SUPPLIED DATA:
--- START ---

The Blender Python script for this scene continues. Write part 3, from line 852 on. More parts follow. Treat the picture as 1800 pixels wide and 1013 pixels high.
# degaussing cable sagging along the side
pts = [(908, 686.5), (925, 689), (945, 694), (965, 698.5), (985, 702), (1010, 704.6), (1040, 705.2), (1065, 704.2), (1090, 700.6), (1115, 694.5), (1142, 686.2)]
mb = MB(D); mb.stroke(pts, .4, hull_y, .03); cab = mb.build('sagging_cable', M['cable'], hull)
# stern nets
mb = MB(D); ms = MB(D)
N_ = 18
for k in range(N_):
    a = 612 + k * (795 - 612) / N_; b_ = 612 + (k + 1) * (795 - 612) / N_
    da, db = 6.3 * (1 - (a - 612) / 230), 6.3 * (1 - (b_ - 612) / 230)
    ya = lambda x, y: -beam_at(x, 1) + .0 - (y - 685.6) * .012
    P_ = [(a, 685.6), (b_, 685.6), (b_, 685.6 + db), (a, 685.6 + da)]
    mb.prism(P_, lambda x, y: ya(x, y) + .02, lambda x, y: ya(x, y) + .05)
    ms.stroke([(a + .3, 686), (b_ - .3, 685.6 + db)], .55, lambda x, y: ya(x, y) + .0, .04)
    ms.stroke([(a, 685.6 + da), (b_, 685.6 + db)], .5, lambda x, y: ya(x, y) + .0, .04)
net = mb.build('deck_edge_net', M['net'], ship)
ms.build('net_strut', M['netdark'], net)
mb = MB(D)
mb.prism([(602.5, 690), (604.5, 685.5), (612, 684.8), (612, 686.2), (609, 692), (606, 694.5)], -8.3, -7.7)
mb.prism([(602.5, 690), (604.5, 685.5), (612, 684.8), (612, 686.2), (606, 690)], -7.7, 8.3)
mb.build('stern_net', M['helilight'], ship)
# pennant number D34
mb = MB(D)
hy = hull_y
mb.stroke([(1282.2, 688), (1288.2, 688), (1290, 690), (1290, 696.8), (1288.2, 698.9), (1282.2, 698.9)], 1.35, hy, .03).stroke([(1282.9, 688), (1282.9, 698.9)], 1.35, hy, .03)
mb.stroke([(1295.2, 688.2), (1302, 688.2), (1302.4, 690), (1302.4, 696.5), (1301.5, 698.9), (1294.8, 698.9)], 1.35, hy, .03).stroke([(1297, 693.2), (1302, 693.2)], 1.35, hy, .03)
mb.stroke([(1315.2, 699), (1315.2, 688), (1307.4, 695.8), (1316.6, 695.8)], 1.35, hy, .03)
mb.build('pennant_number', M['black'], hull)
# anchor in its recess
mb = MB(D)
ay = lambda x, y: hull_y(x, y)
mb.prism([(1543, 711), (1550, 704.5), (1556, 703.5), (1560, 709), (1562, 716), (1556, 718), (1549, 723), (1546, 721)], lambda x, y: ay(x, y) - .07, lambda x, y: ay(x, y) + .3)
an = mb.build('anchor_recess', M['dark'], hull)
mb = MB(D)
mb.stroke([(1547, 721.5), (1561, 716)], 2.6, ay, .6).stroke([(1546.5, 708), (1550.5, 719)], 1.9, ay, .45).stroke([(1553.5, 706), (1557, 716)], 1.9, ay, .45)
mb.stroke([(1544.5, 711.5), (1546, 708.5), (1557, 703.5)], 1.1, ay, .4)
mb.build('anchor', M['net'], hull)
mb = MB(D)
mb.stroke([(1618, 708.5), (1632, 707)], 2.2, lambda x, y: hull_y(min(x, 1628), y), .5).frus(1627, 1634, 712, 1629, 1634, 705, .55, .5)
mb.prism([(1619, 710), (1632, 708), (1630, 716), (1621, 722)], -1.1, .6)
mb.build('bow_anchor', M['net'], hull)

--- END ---

Extract all of the data exactly as written.

The Blender Python script for this scene continues. Write part 3, from line 852 on. More parts follow. Treat the picture as 1800 pixels wide and 1013 pixels high.
# degaussing cable sagging along the side
pts = [(908, 686.5), (925, 689), (945, 694), (965, 698.5), (985, 702), (1010, 704.6), (1040, 705.2), (1065, 704.2), (1090, 700.6), (1115, 694.5), (1142, 686.2)]
mb = MB(D); mb.stroke(pts, .4, hull_y, .03); cab = mb.build('sagging_cable', M['cable'], hull)
# stern nets
mb = MB(D); ms = MB(D)
N_ = 18
for k in range(N_):
    a = 612 + k * (795 - 612) / N_; b_ = 612 + (k + 1) * (795 - 612) / N_
    da, db = 6.3 * (1 - (a - 612) / 230), 6.3 * (1 - (b_ - 612) / 230)
    ya = lambda x, y: -beam_at(x, 1) + .0 - (y - 685.6) * .012
    P_ = [(a, 685.6), (b_, 685.6), (b_, 685.6 + db), (a, 685.6 + da)]
    mb.prism(P_, lambda x, y: ya(x, y) + .02, lambda x, y: ya(x, y) + .05)
    ms.stroke([(a + .3, 686), (b_ - .3, 685.6 + db)], .55, lambda x, y: ya(x, y) + .0, .04)
    ms.stroke([(a, 685.6 + da), (b_, 685.6 + db)], .5, lambda x, y: ya(x, y) + .0, .04)
net = mb.build('deck_edge_net', M['net'], ship)
ms.build('net_strut', M['netdark'], net)
mb = MB(D)
mb.prism([(602.5, 690), (604.5, 685.5), (612, 684.8), (612, 686.2), (609, 692), (606, 694.5)], -8.3, -7.7)
mb.prism([(602.5, 690), (604.5, 685.5), (612, 684.8), (612, 686.2), (606, 690)], -7.7, 8.3)
mb.build('stern_net', M['helilight'], ship)
# pennant number D34
mb = MB(D)
hy = hull_y
mb.stroke([(1282.2, 688), (1288.2, 688), (1290, 690), (1290, 696.8), (1288.2, 698.9), (1282.2, 698.9)], 1.35, hy, .03).stroke([(1282.9, 688), (1282.9, 698.9)], 1.35, hy, .03)
mb.stroke([(1295.2, 688.2), (1302, 688.2), (1302.4, 690), (1302.4, 696.5), (1301.5, 698.9), (1294.8, 698.9)], 1.35, hy, .03).stroke([(1297, 693.2), (1302, 693.2)], 1.35, hy, .03)
mb.stroke([(1315.2, 699), (1315.2, 688), (1307.4, 695.8), (1316.6, 695.8)], 1.35, hy, .03)
mb.build('pennant_number', M['black'], hull)
# anchor in its recess
mb = MB(D)
ay = lambda x, y: hull_y(x, y)
mb.prism([(1543, 711), (1550, 704.5), (1556, 703.5), (1560, 709), (1562, 716), (1556, 718), (1549, 723), (1546, 721)], lambda x, y: ay(x, y) - .07, lambda x, y: ay(x, y) + .3)
an = mb.build('anchor_recess', M['dark'], hull)
mb = MB(D)
mb.stroke([(1547, 721.5), (1561, 716)], 2.6, ay, .6).stroke([(1546.5, 708), (1550.5, 719)], 1.9, ay, .45).stroke([(1553.5, 706), (1557, 716)], 1.9, ay, .45)
mb.stroke([(1544.5, 711.5), (1546, 708.5), (1557, 703.5)], 1.1, ay, .4)
mb.build('anchor', M['net'], hull)
mb = MB(D)
mb.stroke([(1618, 708.5), (1632, 707)], 2.2, lambda x, y: hull_y(min(x, 1628), y), .5).frus(1627, 1634, 712, 1629, 1634, 705, .55, .5)
mb.prism([(1619, 710), (1632, 708), (1630, 716), (1621, 722)], -1.1, .6)
mb.build('bow_anchor', M['net'], hull)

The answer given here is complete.